GIVEN INFORMATION ->
— Begin —

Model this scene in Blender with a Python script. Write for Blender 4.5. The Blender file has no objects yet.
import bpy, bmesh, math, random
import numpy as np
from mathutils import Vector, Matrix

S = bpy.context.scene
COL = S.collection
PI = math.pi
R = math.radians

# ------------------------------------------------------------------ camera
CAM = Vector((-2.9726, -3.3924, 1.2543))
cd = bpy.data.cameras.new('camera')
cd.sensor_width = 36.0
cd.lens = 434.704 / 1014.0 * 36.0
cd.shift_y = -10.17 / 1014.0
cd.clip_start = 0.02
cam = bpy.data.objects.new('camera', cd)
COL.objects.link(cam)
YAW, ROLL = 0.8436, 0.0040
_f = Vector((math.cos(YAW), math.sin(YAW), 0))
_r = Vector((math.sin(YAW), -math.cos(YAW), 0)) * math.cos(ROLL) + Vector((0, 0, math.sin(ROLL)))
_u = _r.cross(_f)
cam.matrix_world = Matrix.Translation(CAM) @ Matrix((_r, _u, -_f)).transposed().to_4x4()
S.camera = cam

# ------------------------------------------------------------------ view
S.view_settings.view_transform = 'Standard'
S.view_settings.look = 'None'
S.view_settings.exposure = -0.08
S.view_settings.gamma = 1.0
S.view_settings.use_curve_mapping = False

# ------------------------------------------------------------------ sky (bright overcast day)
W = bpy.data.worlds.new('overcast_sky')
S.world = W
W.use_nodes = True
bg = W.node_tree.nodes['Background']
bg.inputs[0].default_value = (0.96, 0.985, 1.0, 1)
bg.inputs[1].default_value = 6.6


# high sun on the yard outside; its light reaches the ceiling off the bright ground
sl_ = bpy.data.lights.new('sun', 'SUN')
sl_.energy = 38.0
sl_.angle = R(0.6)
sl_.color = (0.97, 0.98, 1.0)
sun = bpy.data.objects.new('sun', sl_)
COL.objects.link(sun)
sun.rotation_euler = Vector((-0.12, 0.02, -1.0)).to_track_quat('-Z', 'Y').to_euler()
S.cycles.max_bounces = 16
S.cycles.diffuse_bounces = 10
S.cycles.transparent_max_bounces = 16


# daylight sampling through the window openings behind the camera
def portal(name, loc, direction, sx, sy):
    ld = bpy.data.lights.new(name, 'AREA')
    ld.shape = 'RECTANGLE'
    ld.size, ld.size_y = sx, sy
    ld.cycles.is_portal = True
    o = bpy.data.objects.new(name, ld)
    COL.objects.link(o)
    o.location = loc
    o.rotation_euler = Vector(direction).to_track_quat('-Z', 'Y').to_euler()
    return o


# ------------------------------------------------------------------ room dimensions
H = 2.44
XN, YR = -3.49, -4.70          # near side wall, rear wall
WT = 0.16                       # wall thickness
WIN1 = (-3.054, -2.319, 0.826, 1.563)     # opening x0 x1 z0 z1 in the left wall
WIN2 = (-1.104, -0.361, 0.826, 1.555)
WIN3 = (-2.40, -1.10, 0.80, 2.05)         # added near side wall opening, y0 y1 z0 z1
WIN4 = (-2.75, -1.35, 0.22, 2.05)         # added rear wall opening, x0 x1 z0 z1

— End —

WHAT IS BEING ASKED -> Can you reproduce all the material exactly?

TASK RESULT ->
Model this scene in Blender with a Python script. Write for Blender 4.5. The Blender file has no objects yet.
import bpy, bmesh, math, random
import numpy as np
from mathutils import Vector, Matrix

S = bpy.context.scene
COL = S.collection
PI = math.pi
R = math.radians

# ------------------------------------------------------------------ camera
CAM = Vector((-2.9726, -3.3924, 1.2543))
cd = bpy.data.cameras.new('camera')
cd.sensor_width = 36.0
cd.lens = 434.704 / 1014.0 * 36.0
cd.shift_y = -10.17 / 1014.0
cd.clip_start = 0.02
cam = bpy.data.objects.new('camera', cd)
COL.objects.link(cam)
YAW, ROLL = 0.8436, 0.0040
_f = Vector((math.cos(YAW), math.sin(YAW), 0))
_r = Vector((math.sin(YAW), -math.cos(YAW), 0)) * math.cos(ROLL) + Vector((0, 0, math.sin(ROLL)))
_u = _r.cross(_f)
cam.matrix_world = Matrix.Translation(CAM) @ Matrix((_r, _u, -_f)).transposed().to_4x4()
S.camera = cam

# ------------------------------------------------------------------ view
S.view_settings.view_transform = 'Standard'
S.view_settings.look = 'None'
S.view_settings.exposure = -0.08
S.view_settings.gamma = 1.0
S.view_settings.use_curve_mapping = False

# ------------------------------------------------------------------ sky (bright overcast day)
W = bpy.data.worlds.new('overcast_sky')
S.world = W
W.use_nodes = True
bg = W.node_tree.nodes['Background']
bg.inputs[0].default_value = (0.96, 0.985, 1.0, 1)
bg.inputs[1].default_value = 6.6


# high sun on the yard outside; its light reaches the ceiling off the bright ground
sl_ = bpy.data.lights.new('sun', 'SUN')
sl_.energy = 38.0
sl_.angle = R(0.6)
sl_.color = (0.97, 0.98, 1.0)
sun = bpy.data.objects.new('sun', sl_)
COL.objects.link(sun)
sun.rotation_euler = Vector((-0.12, 0.02, -1.0)).to_track_quat('-Z', 'Y').to_euler()
S.cycles.max_bounces = 16
S.cycles.diffuse_bounces = 10
S.cycles.transparent_max_bounces = 16


# daylight sampling through the window openings behind the camera
def portal(name, loc, direction, sx, sy):
    ld = bpy.data.lights.new(name, 'AREA')
    ld.shape = 'RECTANGLE'
    ld.size, ld.size_y = sx, sy
    ld.cycles.is_portal = True
    o = bpy.data.objects.new(name, ld)
    COL.objects.link(o)
    o.location = loc
    o.rotation_euler = Vector(direction).to_track_quat('-Z', 'Y').to_euler()
    return o


# ------------------------------------------------------------------ room dimensions
H = 2.44
XN, YR = -3.49, -4.70          # near side wall, rear wall
WT = 0.16                       # wall thickness
WIN1 = (-3.054, -2.319, 0.826, 1.563)     # opening x0 x1 z0 z1 in the left wall
WIN2 = (-1.104, -0.361, 0.826, 1.555)
WIN3 = (-2.40, -1.10, 0.80, 2.05)         # added near side wall opening, y0 y1 z0 z1
WIN4 = (-2.75, -1.35, 0.22, 2.05)         # added rear wall opening, x0 x1 z0 z1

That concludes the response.